5. Privasi dan Transparansi
Isu privasi juga menjadi perhatian utama. Dalam pengelolaan data yang dihasilkan oleh AI, harus ada kontrol yang ketat terkait bagaimana data disimpan, diintegrasikan, dibagikan, dan dikomersialkan. Avianto menekankan pentingnya transparansi dalam komunikasi pemerintah. “GPR harus selalu menjaga kepercayaan masyarakat dengan memastikan data yang digunakan dalam komunikasi bersifat transparan dan tidak melanggar privasi publik.”
6. Bias dalam Sistem AI
Sistem AI, lanjut Avianto, memiliki potensi bias yang inheren, karena diprogram oleh manusia dan menggunakan data yang mungkin sudah memiliki kecenderungan tertentu. “GPR harus memperhatikan hal ini saat menggunakan AI untuk analisis dan komunikasi, agar pesan yang disampaikan tetap objektif dan tidak terpengaruh oleh bias sistem.”
Pada sesi akhir, Avianto mengajak seluruh pranata humas untuk lebih proaktif dalam merumuskan strategi komunikasi GPR yang adaptif terhadap perkembangan teknologi, tanpa melupakan aspek-aspek etika dan tanggung jawab sosial. Dengan memanfaatkan teknologi digital secara efektif, GPR diharapkan mampu menjadi jembatan komunikasi yang solid antara pemerintah dan masyarakat, serta mampu menjawab tantangan di era otomatisasi ini.
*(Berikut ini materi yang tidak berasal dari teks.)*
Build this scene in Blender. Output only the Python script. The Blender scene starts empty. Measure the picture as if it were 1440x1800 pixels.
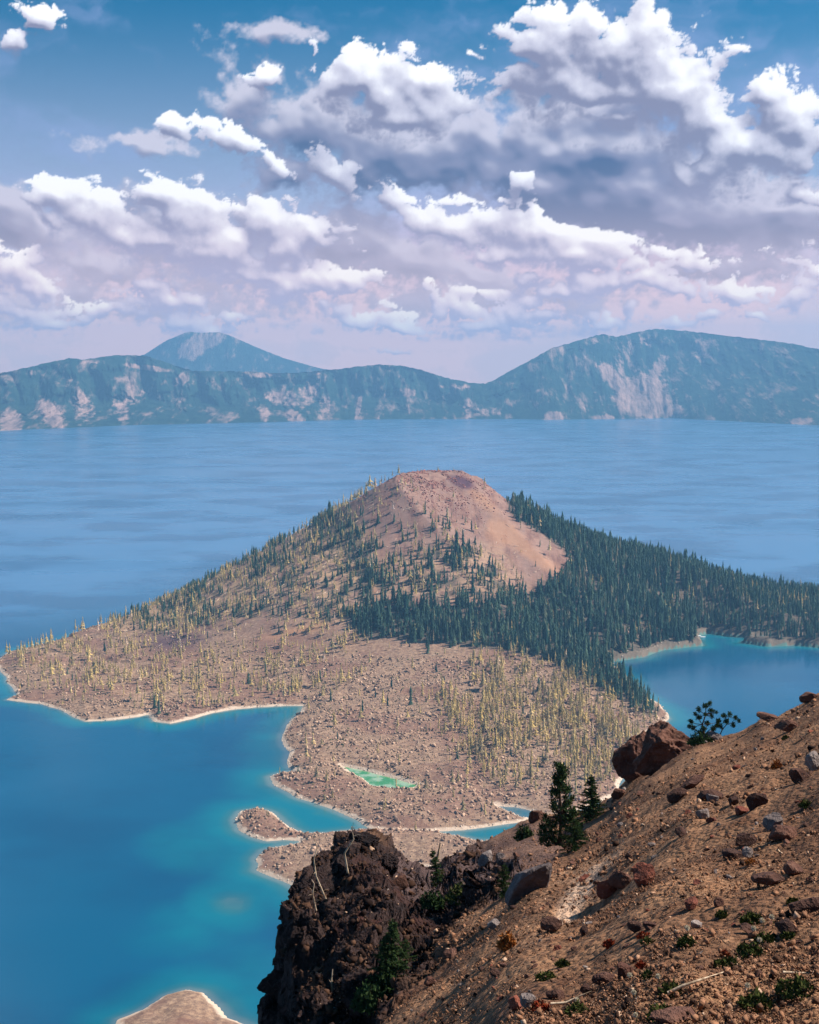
import bpy, math, random
import numpy as np
from mathutils import Vector
random.seed(7)
RNG = np.random.default_rng(11)
S = bpy.context.scene
COL = S.collection
R = math.radians

# ------------------------------------------------------------------ camera
F, CX, CY, H = 2300.0, 720.0, 900.0, 410.0      # focal length in px of the 1440x1800 photo, eye height above the lake
PITCH = math.atan(260.0 / F)
cp, sp = math.cos(PITCH), math.sin(PITCH)
cam_d = bpy.data.cameras.new('camera')
cam_d.sensor_fit = 'VERTICAL'; cam_d.sensor_height = 24.0; cam_d.lens = F / 1800.0 * 24.0
cam_d.clip_start = 0.3; cam_d.clip_end = 60000
cam = bpy.data.objects.new('camera', cam_d); COL.objects.link(cam)
cam.location = (0, 0, H); cam.rotation_euler = (math.pi / 2 - PITCH, 0, 0)
S.camera = cam

def us(px, py):
    """pixel -> (x/y, z/y) slopes of its sight line in the world"""
    px = np.asarray(px, float); py = np.asarray(py, float)
    r = (px - CX) / F; u = (CY - py) / F
    y = cp + u * sp; z = -sp + u * cp
    return r / y, z / y
def lake_pt(px, py):
    a, s = us(px, py); D = -H / s
    return a * D, D
def project(x, y, z):
    z = z - H
    f = y * cp - z * sp; u = y * sp + z * cp
    return CX + F * x / f, CY - F * u / f

# ------------------------------------------------------------------ noise
def _h(i, j, k, seed):
    n = (i * 374761393 + j * 668265263 + k * 2147483647 + seed * 974634777) & 0xffffffff
    n = ((n ^ (n >> 13)) * 1274126177) & 0xffffffff
    n = ((n ^ (n >> 16)) * 2246822519) & 0xffffffff
    return ((n ^ (n >> 15)) & 0xffff) / 32767.5 - 1.0
def vnoise(x, y, z, seed=0):
    x, y, z = np.broadcast_arrays(np.asarray(x, float), np.asarray(y, float), np.asarray(z, float))
    xi = np.floor(x).astype(np.int64); yi = np.floor(y).astype(np.int64); zi = np.floor(z).astype(np.int64)
    fx, fy, fz = x - xi, y - yi, z - zi
    fx = fx * fx * (3 - 2 * fx); fy = fy * fy * (3 - 2 * fy); fz = fz * fz * (3 - 2 * fz)
    def l(a, b, t): return a + (b - a) * t
    c = [[[_h(xi + a, yi + b, zi + c_, seed) for c_ in (0, 1)] for b in (0, 1)] for a in (0, 1)]
    return l(l(l(c[0][0][0], c[1][0][0], fx), l(c[0][1][0], c[1][1][0], fx), fy),
             l(l(c[0][0][1], c[1][0][1], fx), l(c[0][1][1], c[1][1][1], fx), fy), fz)
def fbm(x, y, z=0.0, o=4, seed=0, gain=.5, ridged=False):
    t = 0; a = 1; n = 0
    for i in range(o):
        v = vnoise(np.asarray(x) * 2.03 ** i + 17.3 * i, np.asarray(y) * 2.03 ** i - 9.1 * i, np.asarray(z) * 2.03 ** i + 3.7 * i, seed + i)
        if ridged: v = 1 - 2 * np.abs(v)
        t = t + a * v; n += a; a *= gain
    return t / n
def sstep(a, b, x):
    t = np.clip((x - a) / (b - a), 0, 1); return t * t * (3 - 2 * t)

# ------------------------------------------------------------------ mesh helpers
def mesh_np(name, V, Fc, mat=None, attrs=None, smooth=False):
    V = np.asarray(V, np.float32); Fc = np.asarray(Fc, np.int32); k = Fc.shape[1]
    m = bpy.data.meshes.new(name)
    m.vertices.add(len(V)); m.vertices.foreach_set('co', V.ravel())
    m.loops.add(Fc.size); m.loops.foreach_set('vertex_index', Fc.ravel())
    m.polygons.add(len(Fc)); m.polygons.foreach_set('loop_start', np.arange(0, Fc.size, k, dtype=np.int32))
    m.polygons.foreach_set('loop_total', np.full(len(Fc), k, np.int32))
    if smooth: m.polygons.foreach_set('use_smooth', np.ones(len(Fc), bool))
    for an, av in (attrs or {}).items():
        at = m.attributes.new(an, 'FLOAT', 'POINT'); at.data.foreach_set('value', np.asarray(av, np.float32).ravel())
    m.update(calc_edges=True)
    if mat: m.materials.append(mat)
    return m
def link(name, mesh, parent=None, loc=None, rot=None, scale=None):
    o = bpy.data.objects.new(name, mesh); COL.objects.link(o)
    if parent: o.parent = parent
    if loc is not None: o.location = loc
    if rot is not None: o.rotation_euler = rot
    if scale is not None: o.scale = scale if hasattr(scale, '__len__') else (scale,) * 3
    return o
def tag(o, label=None, cat=None, group=None, kind=None):
    if label: o['label'] = label
    if cat: o['category'] = cat
    if group: o['group'] = group
    if kind: o['kind'] = kind
    return o
def grid_faces(nr, nc, keep=None):
    i = np.arange(nr * nc).reshape(nr, nc)
    q = np.stack([i[:-1, :-1], i[:-1, 1:], i[1:, 1:], i[1:, :-1]], -1).reshape(-1, 4)
    if keep is not None: q = q[keep.ravel()[q].any(1)]
    return q
def compact(V, Fc, attrs):
    used = np.zeros(len(V), bool); used[Fc.ravel()] = True
    idx = np.cumsum(used) - 1
    return V[used], idx[Fc], {k: v[used] for k, v in attrs.items()}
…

Acara ini mendapatkan antusiasme tinggi dari para peserta yang berasal dari seluruh Balai Diklat Keagamaan dan Loka Diklat di Indonesia. Mereka diharapkan dapat berperan sebagai garda terdepan dalam menyosialisasikan kebijakan dan program Kementerian Agama yang berbasis pada pemanfaatan teknologi digital secara bertanggung jawab dan tepat guna.